Tanggapan Jokowi-Ma’ruf

Presiden Joko Widodo ikut mengomentari pernyataan Menteri Agama Fachrul Razi yang sempat mewacanakan larangan cadar dan celana cingkrang di instansi pemerintah. Dia menilai, urusan berpakaian merupakan selera setiap orang.

”Kalau saya, ya yang namanya cara, cara berpakaian, cara berpakaian itu kan sebetulnya pilihan pribadi-pribadi, pilihan personal, atau kebebasan pribadi setiap orang,” ujarnya di Istana Merdeka, Jakarta, kemarin (1/11).

Namun, lanjut dia, jika seseorang berada atau bekerja di sebuah instansi, ada kewajiban untuk mengikuti aturan yang ditetapkan di situ.

”Kalau memang itu ada ketentuan cara berpakaian, ya tentu saja harus dipatuhi,” imbuhnya.

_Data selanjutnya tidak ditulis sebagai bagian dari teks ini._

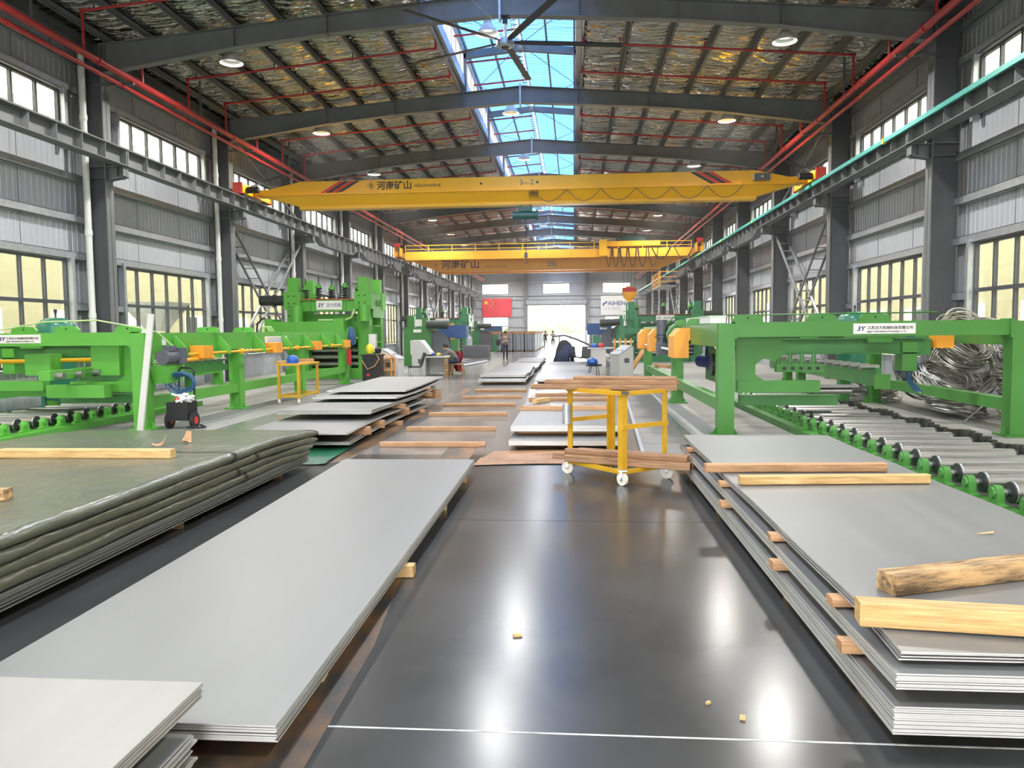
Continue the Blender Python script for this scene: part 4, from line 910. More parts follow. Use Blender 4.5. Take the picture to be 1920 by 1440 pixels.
def sign(t, x, y, z, w, h, big=None, small=None):
    """white maker's plate on a face looking toward -Y; x, z = lower left corner (world)"""
    o = t.location
    MB(o).box(x, x+w, y-.012, y, z, z+h).build('sign_plate', 'sign_white', t)
    lx = x+w*.05
    text_mesh('3Y', h*.62, 'logo_blue', 'logo', t, Vector((lx, y-.016, z+h*.3))-o, RXm, shear=.25, offset=h*.012, sx=1.1 if small else .95)
    if big:
        n = len(big); sz = min(h*.5, (w*.74)/n*1.0)
        ws_ = .74 if small else .56; text_mesh(big, sz, 'logo_blue' if not small else 'black', 'lettering', t, Vector((x+w*(.96-ws_), y-.016, z+h*(.46 if small else .34)))-o, RXm, sx=(w*ws_)/(n*sz))
    if small:
        sz = h*.22; text_mesh(small, sz, 'black', 'lettering', t, Vector((x+w*.22, y-.016, z+h*.16))-o, RXm, sx=(w*.74)/(len(small)*sz*.5))
def lug(t, x, y, z, w=.5, axis='y', m='green'):
    pr = [(x-w/2, z), (x+w/2, z), (x+w/2, z+.05), (x+w*.4, z+.11), (x+w*.25, z+.12), (x-w*.25, z+.12), (x-w*.4, z+.11), (x-w/2, z+.05)]
    MB(t.location).prism(pr, 'y', y-.03, y+.03).build('lifting_lug', m, t)
    MB(t.location).cyl((x, y-.034, z+.07), (x, y+.034, z+.07), .018, 8).build('lug_hole', 'black', t)
def post(t, x, y, zt, s=.26, m='green', foot=True):
    b = MB(t.location); b.box(x-s/2, x+s/2, y-s/2, y+s/2, .03, zt); b.build('post', m, t)
    if foot:
        MB(t.location).box(x-s/2-.09, x+s/2+.09, y-s/2-.09, y+s/2+.09, 0, .035).build('foot_plate', m, t)
        for dx in (-1, 1):
            MB(t.location).prism([(x+dx*s/2, .03), (x+dx*(s/2+.08), .03), (x+dx*s/2, .16)], 'y', y-.012, y+.012).build('gusset', m, t)
def stacker(side, sx, Xa, yn, yf, mids, zt, lab, g='green'):
    X = lambda u: Xa+sx*u
    def bx(u0, u1, y0, y1, z0, z1, name, m=None):
        m = m or g
        return MB(t.location).box(min(X(u0), X(u1)), max(X(u0), X(u1)), y0, y1, z0, z1).build(name, m, t)
    t = thing('sheet_stacker', lab, 'machine', (X(2.3), (yn+yf)/2, 0))
    for y in [yn]+mids+[yf]:
        post(t, X(.13), y, zt-.02 if y == yn else zt-.3, m=g)
        post(t, X(4.68), y, zt-.02 if y == yn else zt-.3, m=g)
    bx(-.01, .27, yn+.0, yf+.13, zt-.4, zt-.015, 'side_beam'); bx(4.54, 4.82, yn, yf+.17, zt-.4, zt-.015, 'side_beam')
    for u0, u1 in ((.03, .23), (4.58, 4.78)): bx(u0, u1, yn, yf, .40, .60, 'lower_rail')
    bx(.26, 4.55, yn-.1, yn+.14, zt-.24, zt, 'cross_beam'); bx(.26, 4.55, yf-.1, yf+.14, zt-.24, zt, 'cross_beam')
    bx(.26, .3, yn-.14, yn+.16, zt-.27, zt+.02, 'end_plate'); bx(4.51, 4.55, yn-.16, yn+.18, zt-.28, zt+.02, 'end_plate')
    for u in (.55, 1.75, 2.6): lug(t, X(u), yn+.3, zt, m=g)
    for y in (yn+2.6, yn+4.4): lug(t, X(.13), y, zt-.015, m=g)
    # clamp carriage hanging behind the cross beam
    C = [(.38, zt-.24), (1.1, zt-.24), (1.17, 1.45), (1.17, 1.32), (1.02, 1.22), (.82, 1.25), (.7, 1.15), (.7, .98), (.85, .88), (1.05, .86), (1.05, .72), (.38, .72)]
    MB(t.location).prism([(X(u), z) for u, z in C], 'y', yn+.35, yn+.42).build('clamp_plate', g, t)
    bx(.4, 1.75, yn+.3, yn+.52, .68, .88, 'clamp_arm'); bx(1.72, 2.4, yn+.36, yn+.5, .76, .80, 'clamp_jaw', 'plate_steel')
    MB(t.location).cyl((X(1.75), yn+.45, .70), (X(2.3), yn+.45, .70), .05, 12).build('push_rod', 'roller_steel', t)
    bx(.5, 2.1, yn+.5, yn+.75, .45, .62, 'slide_base', 'green_deep')
    for y, m in ((yn+1.0, 'green_deep'), (yn+5.0, 'green_deep')):
        bx(1.0, 3.7, y-.006, y+.006, 1.32, 1.56, 'tie_beam', m); bx(1.0, 3.7, y-.1, y+.1, 1.56, 1.58, 'tie_flange', m); bx(1.0, 3.7, y-.1, y+.1, 1.30, 1.32, 'tie_flange', m)
        bx(2.7, 3.1, y-.18, y+.18, 1.50, 1.66, 'hanger_block')
    bx(3.3, 3.55, yn+.9, yn+1.2, 1.0, 1.5, 'hanger')
    # bar with square ports
    bx(1.15, 1.95, yn+.75, yn+.9, 1.0, 1.13, 'port_bar')
    for i in range(5): bx(1.25+i*.14, 1.31+i*.14, yn+.743, yn+.76, 1.04, 1.09, 'port', 'black')
    for i in range(4): MB(t.location).cyl((X(1.2+i*.2), yn+.85, 1.13), (X(1.2+i*.2), yn+.85, 1.32), .035, 8).build('rod', 'green_deep', t)
    # side table with stub rollers, running down the line
    bx(3.85, 4.05, yn+3.4, yf-1, .55, .76, 'table_beam', 'green_deep'); bx(3.8, 4.1, yn+3.38, yn+3.46, .5, .8, 'table_end')
    for y in (yn+5.6, yn+9): bx(3.84, 4.06, y, y+.22, 0, .55, 'table_leg', 'green_deep'); bx(3.76, 4.14, y-.08, y+.3, 0, .03, 'foot_plate', 'green_deep')
    bx(3.9, 4.0, yn+3.6, yf-1.2, .76, .92, 'roller_rail', 'green_deep')
    for i in range(14): MB(t.location).cyl((X(3.62), yn+3.8+i*.55, .93), (X(4.02), yn+3.8+i*.55, .93), .055, 12).build('stub_roller', 'roller_steel', t)
    # inner side arms along the line
    if sx < 0: bx(1.2, 1.42, yn-1.0, yn+3.2, .98, 1.14, 'roller_bar')
    for i in range(7 if sx < 0 else 0): MB(t.location).cyl((X(1.05), yn-.85+i*.52, 1.05), (X(1.25), yn-.85+i*.52, 1.05), .062, 14).build('stub_roller', 'roller_steel', t)
    return t, X, bx
# right-hand stacker
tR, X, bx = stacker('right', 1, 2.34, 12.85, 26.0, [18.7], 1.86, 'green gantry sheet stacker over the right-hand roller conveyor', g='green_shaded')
sign(tR, 4.46, 12.85-.1, 1.655, .96, .165, '江苏远大机械科技有限公司', 'Jiangsu Yuanda Machinery & Technology Co., Ltd.')
for i, (y, sc) in enumerate(((15.7, 1), (20.6, .8), (23.8, 1))):   # orange chain guards
    MB(tR.location).prism([(2.0, 1.18), (2.3, 1.18), (2.3, 1.52), (2.38, 1.6), (2.38, 1.78), (2.14, 1.78), (2.0, 1.62)], 'y', y-.0, y+.9*sc).build('chain_guard', 'box_orange', tR)
MB(tR.location).cyl((2.18, 16.5, 1.3), (2.18, 26, 1.3), .03, 10).build('drive_shaft', 'white_paint', tR)
MB(tR.location).cyl((2.2, 19.6, 1.25), (2.2, 19.6, 2.0), .13, 18).build('gear_motor', 'motor_grey', tR); MB(tR.location).cyl((2.2, 19.6, 1.55), (2.2, 19.6, 1.59), .17, 18).cyl((2.2, 19.6, 1.63), (2.2, 19.6, 1.66), .16, 18).build('motor_flange', 'motor_grey', tR)
MB(tR.location).box(2.08, 2.34, 19.35, 19.85, 1.12, 1.42).build('gearbox', 'motor_grey', tR)
MB(tR.location).lathe([(0, -.16), (.28, -.16), (.3, -.1), (.3, .1), (.28, .16), (0, .16)], (2.42, 17.9, 1.62), 20, 'y').build('drum', 'green_deep', tR)
MB(tR.location).cyl((2.9, 13.4, 1.42), (2.9, 18.5, 1.42), .045, 10).build('cylinder_rod', 'black', tR)
MB(tR.location).cyl((2.6, 16.2, 1.1), (3.0, 15.4, 1.05), .12, 14).build('hydraulic_motor', 'logo_blue', tR)
MB(tR.location).prism([(15.0, .72), (16.4, .72), (16.4, 1.4), (15.6, 1.45), (15.0, 1.3)], 'x', 2.75, 2.8).build('side_cheek', 'green_deep', tR)
MB(tR.location).cyl((2.70, 15.5, 1.05), (2.82, 15.5, 1.05), .22, 20).build('bearing_housing', 'grease', tR)
b = MB(tR.location); b.tube([(2.76, 16.3, 1.5), (2.72, 16.2, 1.2), (2.72, 15.9, .95), (2.8, 15.4, .85)], .02, 6); b.build('air_hose', 'hose_blue', tR)
MB(tR.location).box(6.1, 6.4, 14.4, 14.8, 1.25, 1.55).build('terminal_box', 'green_deep', tR); MB(tR.location).box(6.45, 6.75, 14.3, 14.6, 1.38, 1.62).build('orange_guard', 'box_orange', tR)
b = MB(tR.location)
for i in range(5): b.tube([(5.9+.03*i, 14.2, 1.62), (5.85+.04*i, 14.2, 1.2), (5.95+.02*i, 14.3, .8), (6.1+.03*i, 14.3, .6)], .012, 5)
b.build('air_hose', 'hose_blue', tR)
MB(tR.location).cyl((5.8, 14.4, 1.02), (6.15, 14.35, 1.08), .09, 14).build('valve_block', 'logo_blue', tR)
b = MB(tR.location); b.tube([(2.45, 20.5, 1.9), (2.6, 20.4, 2.08), (4.5, 19.8, 2.1), (8.4, 18.6, 2.1), (8.5, 18.6, 1.95)], .018, 6); b.build('cable_pipe', 'green_deep', tR)
# left-hand stacker
tL, X, bx = stacker('left', -1, -7.76, 13.5, 26.0, [17.45, 21.6], 1.8, 'bright green gantry sheet stacker over the left-hand roller conveyor')
sign(tL, -10.6, 13.4, 1.615, .85, .155, '江苏远大机械科技有限公司', 'Jiangsu Yuanda Machinery & Technology Co., Ltd.')
xf = -7.75
MB(tL.location).cyl((xf+.22, 14.1, 1.36), (xf+.22, 25.3, 1.36), .028, 10).build('drive_shaft', 'shaft_yellow', tL)
MB(tL.location).cyl((xf+.2, 14.1, 1.24), (xf+.2, 15.6, 1.27), .04, 10).build('drive_shaft', 'shaft_yellow', tL)
for y in (14.9, 18.7, 21.8, 24.7): MB(tL.location).box(xf+.05, xf+.34, y, y+.42, 1.27, 1.52).build('gear_box', 'box_orange', tL)
for y in (16.9, 20.4, 23.4): MB(tL.location).cyl((xf+.22, y, 1.36), (xf+.22, y+.12, 1.36), .06, 10).build('coupling', 'shaft_yellow', tL)
for y in (14.35, 16.2, 18.1, 19.9, 21.5, 23.1, 24.5):
    MB(tL.location).prism([(xf, 1.72), (xf+.06, 1.72), (xf+.3, 1.45), (xf+.3, 1.32), (xf+.1, 1.3), (xf, 1.4)], 'y', y, y+.03).build('shaft_bracket', 'green', tL)
MB(tL.location).cyl((xf+.25, 13.5, 1.33), (xf+.25, 13.95, 1.33), .13, 18).build('drive_motor', 'motor_grey', tL); MB(tL.location).box(xf+.12, xf+.4, 13.92, 14.12, 1.2, 1.5).build('gearbox', 'motor_grey', tL); MB(tL.location).box(xf+.2, xf+.34, 13.6, 13.85, 1.44, 1.54).build('terminal_box', 'motor_grey', tL)
MB(tL.location).prism([(13.5, 1.18), (14.2, 1.18), (14.2, 1.02), (14.05, .85), (13.6, .85)], 'x', xf, xf+.3).build('motor_bracket', 'green', tL)
MB(tL.location).box(xf, xf+.012, 13.95, 14.08, 1.55, 1.68).build('notice_label', 'sign_white', tL)
MB(tL.location).box(xf, xf+.012, 18.8, 20.3, 1.5, 1.68).build('sign_plate', 'sign_white', tL)
for z in (1.62, 1.56): MB(tL.location).box(xf+.012, xf+.016, 18.95, 20.15, z-.018, z+.018).build('lettering', 'banner_grey', tL)
MB(tL.location).cyl((-9.2, 14.1, 1.28), (-11.8, 14.1, 1.24), .04, 10).build('drive_shaft', 'shaft_yellow', tL)
MB(tL.location).box(-10.35, -9.85, 13.75, 14.1, 1.0, 1.4).build('clamp_head', 'green', tL); MB(tL.location).box(-9.0, -8.45, 13.7, 14.0, 1.0, 1.55).build('clamp_head', 'green', tL)
MB(tL.location).box(-9.55, -8.45, 13.2, 13.45, .62, .85).build('lift_arm', 'green', tL); MB(tL.location).box(-11.9, -9.2, 14.0, 14.2, .58, .74).build('lift_beam', 'green', tL); MB(tL.location).box(-12, -9.9, 13.6, 13.8, .72, .9).build('lift_beam', 'green', tL)
b = MB(tL.location); b.tube([(-11.6, 13.4, 1.84), (-10.5, 13.35, 1.86), (-9.6, 13.3, 2.0), (-8.6, 13.3, 2.02), (-7.9, 13.45, 1.88), (-7.7, 13.7, 1.8), (-7.5, 14.0, 1.48)], .014, 6); b.build('cable', 'wire_green', tL)
b = MB(tL.location)
for i in range(3): b.tube([(xf-.02, 19.2+i*.14, 1.8), (xf-.1, 19.2+i*.14, 1.93), (xf-.25, 19.2+i*.14, 1.93), (xf-.3, 19.2+i*.14, 1.8)], .014, 6)
b.build('hose_loop', 'wire_green', tL)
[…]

Wakil Presiden Ma’ruf Amin menuturkan, masalah cadar itu mungkin berdasar pada keinginan supaya di instansi pemerintah ada aturannya.

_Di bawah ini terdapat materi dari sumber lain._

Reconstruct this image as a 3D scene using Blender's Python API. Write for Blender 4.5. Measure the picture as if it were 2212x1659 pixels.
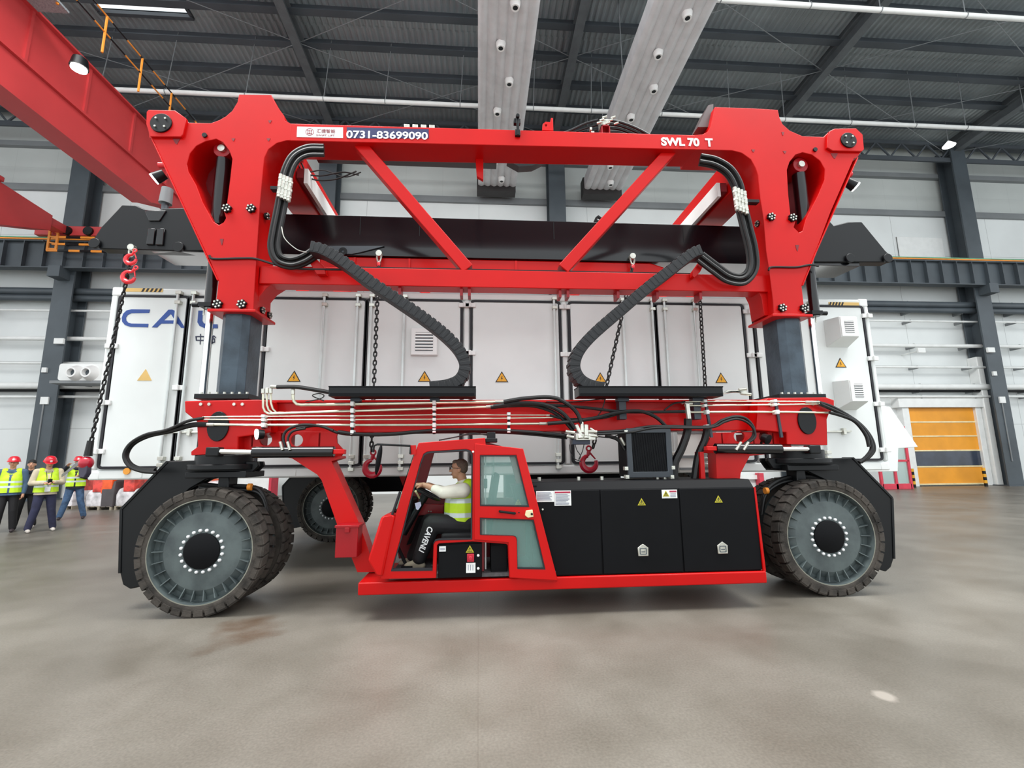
import bpy, bmesh, math, random
from mathutils import Vector, Matrix, geometry
random.seed(7)
PI = math.pi
S = bpy.context.scene
for o in list(bpy.data.objects): bpy.data.objects.remove(o)
# ---------------------------------------------------------------- camera
HC = 1.60
FPX = 1000.0
pit, rol, yaw = math.radians(9.081), math.radians(-0.562), math.radians(4.18)
CF = Vector((math.sin(yaw)*math.cos(pit), math.cos(yaw)*math.cos(pit), math.sin(pit)))
_R = Vector((math.cos(yaw), -math.sin(yaw), 0)); _U = _R.cross(CF)
CR = _R*math.cos(rol) + _U*math.sin(rol); CU = -_R*math.sin(rol) + _U*math.cos(rol)
cam = bpy.data.objects.new('camera', bpy.data.cameras.new('camera'))
S.collection.objects.link(cam); S.camera = cam
cam.data.sensor_width = 36; cam.data.lens = 36*FPX/2212
cam.data.clip_start = 0.05; cam.data.clip_end = 300
cam.matrix_world = Matrix(((CR.x, CU.x, -CF.x, 0), (CR.y, CU.y, -CF.y, 0), (CR.z, CU.z, -CF.z, HC), (0, 0, 0, 1)))
# ---------------------------------------------------------------- daylight
W = bpy.data.worlds.new('daylight'); S.world = W; W.use_nodes = True
bgn = W.node_tree.nodes['Background']
bgn.inputs[0].default_value = (0.92, 0.97, 1.0, 1); bgn.inputs[1].default_value = 1.08
S.view_settings.view_transform = 'Standard'; S.view_settings.look = 'None'
S.view_settings.exposure = 0.64; S.view_settings.gamma = 1; S.view_settings.use_curve_mapping = False
def sky_light(x, y, z, sx, sy, p, col=(1, 1, .98)):
    l = bpy.data.lights.new('roof_light', 'AREA'); l.shape = 'RECTANGLE'; l.size = sx; l.size_y = sy; l.energy = p; l.color = col
    o = bpy.data.objects.new('roof_light', l); S.collection.objects.link(o); o.location = (x, y, z)
sky_light(-9, 3, 17.5, 10, 6, 2500); sky_light(10, 3, 17.5, 10, 6, 2100)
# ---------------------------------------------------------------- helpers
def P(px, py, Y):
    """point where the line of sight of photo pixel px, py meets the upright plane y = Y"""
    d = CF + CR*((px-1106)/FPX) - CU*((py-829.5)/FPX)
    t = Y/d.y
    return Vector((t*d.x, Y, HC + t*d.z))
def PL(pts, Y): return [P(a, b, Y) for a, b in pts]
def XZ(pts, Y): return [(p.x, p.z) for p in PL(pts, Y)]
def s2l(c):
    c /= 255.0
    return c/12.92 if c <= .04045 else ((c+.055)/1.055)**2.4
MATS = {}
def mat(name, rgb, rough=.5, metal=0, coat=0, var=.06, scale=3.0, emit=0, bump=0, alpha=None, trans=0, rgb2=None, spec=.5):
    m = bpy.data.materials.new(name); m.use_nodes = True; nt = m.node_tree; N = nt.nodes; L = nt.links
    b = N['Principled BSDF']; c = [s2l(v) for v in rgb]
    b.inputs['Roughness'].default_value = rough; b.inputs['Metallic'].default_value = metal
    b.inputs['Coat Weight'].default_value = coat; b.inputs['Coat Roughness'].default_value = .12
    b.inputs['Specular IOR Level'].default_value = spec
    b.inputs['Base Color'].default_value = (*c, 1)
    if var:
        tc = N.new('ShaderNodeTexCoord'); no = N.new('ShaderNodeTexNoise'); no.inputs['Scale'].default_value = scale; no.inputs['Detail'].default_value = 6
        mx = N.new('ShaderNodeMix'); mx.data_type = 'RGBA'
        c2 = [s2l(v) for v in rgb2] if rgb2 else [v*(1-var*3) for v in c]
        mx.inputs[6].default_value = (*c2, 1); mx.inputs[7].default_value = (*[min(1, v*(1+var)) for v in c], 1)
        L.new(tc.outputs['Object'], no.inputs['Vector']); 
        mr = N.new('ShaderNodeMapRange'); mr.inputs[1].default_value = .3; mr.inputs[2].default_value = .6
        L.new(no.outputs[0], mr.inputs[0]); L.new(mr.outputs[0], mx.inputs[0]); L.new(mx.outputs[2], b.inputs['Base Color'])
        if bump:
            bp = N.new('ShaderNodeBump'); bp.inputs['Strength'].default_value = bump; bp.inputs['Distance'].default_value = .01
            n2 = N.new('ShaderNodeTexNoise'); n2.inputs['Scale'].default_value = scale*8; n2.inputs['Detail'].default_value = 5
            L.new(tc.outputs['Object'], n2.inputs['Vector']); L.new(n2.outputs[0], bp.inputs['Height']); L.new(bp.outputs[0], b.inputs['Normal'])
    if emit: b.inputs['Emission Color'].default_value = (*c, 1); b.inputs['Emission Strength'].default_value = emit
    if trans: b.inputs['Transmission Weight'].default_value = trans; b.inputs['IOR'].default_value = 1.02
    if alpha is not None: b.inputs['Alpha'].default_value = alpha
    MATS[name] = m
    return m
red = mat('red_paint', (194, 6, 5), .4, coat=.12, var=.03, scale=1.2, spec=.22)
redB = mat('red_paint_box', (154, 12, 24), .34, coat=.2, var=.03, spec=.3)
dred = mat('dark_red', (120, 20, 28), .5, var=.05)  # darker red for back plates, slots and inner cab parts
blk = mat('black_paint', (11, 14, 17), .42, coat=.04, var=.05, scale=2, spec=.3)
blk2 = mat('black_panel', (11, 12, 15), .6, var=.05, spec=.15)
blkgl = mat('black_gloss', (9, 10, 14), .2, coat=.35, var=.04, spec=.4)
rub = mat('hose_rubber', (14, 14, 15), .5, var=.1, scale=20)
tyreM = mat('tyre_rubber', (70, 65, 60), .8, var=.14, scale=6, bump=.4, rgb2=(40, 38, 36), spec=.3)
rimM = mat('wheel_grey', (88, 98, 98), .5, metal=.1, var=.1, scale=4, bump=.1, rgb2=(66, 74, 76))
rimE = mat('rim_edge', (132, 132, 120), .5, var=.08)
colM = mat('mast_grease', (60, 72, 82), .32, metal=.3, var=.2, scale=3, bump=.25, rgb2=(38, 46, 54))
chain_plastic = mat('cable_carrier_plastic', (19, 21, 25), .6, var=.08, scale=9)
chrome = mat('chrome', (225, 225, 225), .12, metal=1, var=0)
steel = mat('zinc_steel', (205, 205, 195), .3, metal=.8, var=.06, scale=15)
pipeM = mat('zinc_pipe', (214, 212, 190), .28, metal=.75, var=.05, scale=8)
clampM = mat('clamp_plastic', (238, 240, 238), .5, var=.03)
wht = mat('container_white', (230, 234, 232), .5, var=.02, scale=1)
wht2 = mat('white_paint', (236, 238, 236), .5, var=.02)
seal = mat('door_seal', (28, 28, 34), .6, var=.1)
blue = mat('logo_blue', (38, 74, 150), .45, var=.03)
dblue = mat('label_navy', (22, 32, 84), .5, var=.02)
txtW = mat('lettering_white', (245, 245, 245), .5, var=0)
txtK = mat('lettering_dark', (40, 45, 70), .5, var=0)
yel = mat('warning_yellow', (238, 172, 40), .5, var=.04)
yelK = mat('warning_olive', (190, 180, 40), .5, var=.04)
orn = mat('door_orange', (238, 160, 42), .55, var=.05, scale=.8)
orS = mat('safety_orange', (240, 150, 50), .5, var=.04)
dgrey = mat('steel_grey_dark', (74, 82, 88), .5, var=.08, scale=.7)
mgrey = mat('steel_grey', (128, 132, 134), .55, var=.05, scale=.8)
cranered = mat('crane_red', (196, 62, 64), .45, var=.04, scale=.6)
glassG = mat('cab_glass', (200, 228, 218), .03, var=0, trans=1.0, spec=.5)
glassG.use_backface_culling = False
tint = mat('tinted_glass', (150, 190, 182), .04, var=0, alpha=.3)
skin = mat('skin', (198, 146, 118), .55, var=.03)
hairM = mat('hair_black', (30, 27, 26), .7, var=.1, scale=40)
hairS = mat('hair_cropped', (104, 86, 76), .8, var=.1, scale=60)
creamS = mat('cream_shirt', (232, 230, 215), .8, var=.04, scale=8)
lime = mat('hi_vis_lime', (196, 232, 40), .6, var=.04, scale=8)
silv = mat('reflective_tape', (214, 226, 224), .4, metal=.2, var=.03)
trK = mat('black_trousers', (22, 21, 24), .75, var=.1, scale=8)
trN = mat('navy_trousers', (42, 44, 70), .8, var=.1, scale=8)
jean = mat('blue_jeans', (66, 92, 124), .8, var=.15, scale=10)
beige = mat('beige_jacket', (196, 184, 160), .8, var=.06, scale=8)
blueS = mat('blue_shirt', (74, 98, 128), .8, var=.06)
drk = mat('dark_jacket', (26, 28, 38), .8, var=.06)
helmR = mat('helmet_red', (206, 26, 44), .3, coat=.4, var=.02)
shoeW = mat('pale_shoes', (206, 198, 190), .7, var=.05)
shoeB = mat('khaki_shoes', (160, 152, 132), .75, var=.1)
shoeD = mat('dark_shoes', (50, 40, 44), .6, var=.05)
ductM = mat('duct_fabric', (214, 214, 216), .7, var=.04, scale=2)
nozM = mat('nozzle_white', (238, 238, 236), .4, var=0)
hookR = mat('hook_red', (190, 20, 48), .35, coat=.3, var=.05)
hookB = mat('hook_bright_red', (240, 40, 52), .35, coat=.3, var=.05)
lampW = mat('lamp_glow', (255, 255, 250), .4, var=0, emit=3)
amber = mat('amber_lens', (240, 160, 50), .3, var=0)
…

”Pakaiannya seperti apa. Tentara harus seperti apa. Polisi perempuan, kemudian juga PNS, seperti apa,” katanya.

Ma’ruf menyatakan, gagasan Menag itu diutarakan dalam rangka disiplin pegawai saja. Tidak untuk masyarakat secara umum. Dia menegaskan, soal radikalisme, semua pihak sudah berkomitmen untuk menangkalnya.

Ma’ruf mengungkapkan, radikalisme tidak hanya berlaku pada agama. Ada pula radikalisme terkait dengan kelompok separatis. Menurut dia, para separatis yang membawa senjata dan melakukan penyerangan juga merupakan radikalis.
Dia menegaskan, jika dibiarkan, kelompok radikalis itu akan merusak tatanan bangsa Indonesia.

Sementara itu, Menag Fachrul Razi jadi lebih irit bicara. Ketika ditemui seusai menjadi khatib salat Jumat di Masjid Istiqlal kemarin, dia tidak menjawab soal larangan penggunaan cadar maupun celana cingkrang.

Dia langsung menuju mobilnya ketika sejumlah wartawan menanyainya perihal cadar dan celana cingkrang.